NCAA tourney winner not always the best team

I’ll be the first one to admit that March is the most perfect time of the year. As if this summery weather in Erie isn’t enough to enjoy, every year the madness ensues at this time of the year.

Of course I’m talking about the NCAA Division I men’s basketball tournament. There’s something magical about the event that captivates an entire nation.

Whether it’s the thrill of trying to fill in the perfect bracket or watching mid-major schools knock off Goliaths such as the likes of Duke and Missouri, you have to love March Madness. There’s so much drama and enjoyment that come from watching the games.

I love the tournament. The games themselves are some of the most competitive basketball games you’ll witness all year. But I’m also willing to admit that it’s not always the best team that wins every year.

Every team that makes it into the field of 68 deserves a shot at the national championship. And that’s just scary to think about if you ask me. To think that every year some small school like a Lehigh or a Norfolk State has the chance to be crowned national champion is laughable when you look at the big picture.

Do you think those schools, which hail from the Patriot League and the Mid-Eastern Athletic Conference respectively, could survive a rigorous schedule in one of the power conferences such as the Big Ten or the ACC?

They would probably win a few games, but they wouldn’t stand a chance in those conferences over the long haul. And therefore, as a more-than-likely bottom dweller, if you put them in those power conferences, they wouldn’t have even made it into the tournament in the first place.

I’m not saying that those two schools are bad teams. What I’m saying is just because they advanced to the round of 32 does not necessarily mean that they are a top-32 team. I bet if Duke or Missouri had another shot at them or played them in a series of games, they wouldn’t win again or at the very least they would certainly lose the majority of the time in a playoff series.

In college basketball, the NCAA crowns a champion that is the best team over a six-game stretch instead of the best team of that season.

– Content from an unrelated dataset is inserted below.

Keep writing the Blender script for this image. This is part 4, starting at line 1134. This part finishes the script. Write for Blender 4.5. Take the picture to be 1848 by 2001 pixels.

All those regular season wins, accomplishments and feats can easily be flushed down the drain because none of it matters until March.

A team can literally go into hibernation for four months, wake up in time for the conference tournament, win that tournament and it’s automatically in. There’s something fundamentally wrong with that if a sport decides a winner that way.

But how do you change a flawed system, you might ask? Reduce the amount of teams to 32, where it was originally, at and make teams play a three-game playoff series in order to advance to the next round.

And eliminate the conference tournaments as well and only let in at-large bids. For a sport such as basketball, I believe you need a playoff series system in place in order to determine who the best team is. The NBA does it. Why can’t the NCAA do something similar? I love basketball, but when it comes to the NCAA and its handling on the basketball tournament format, I find it incredibly flawed.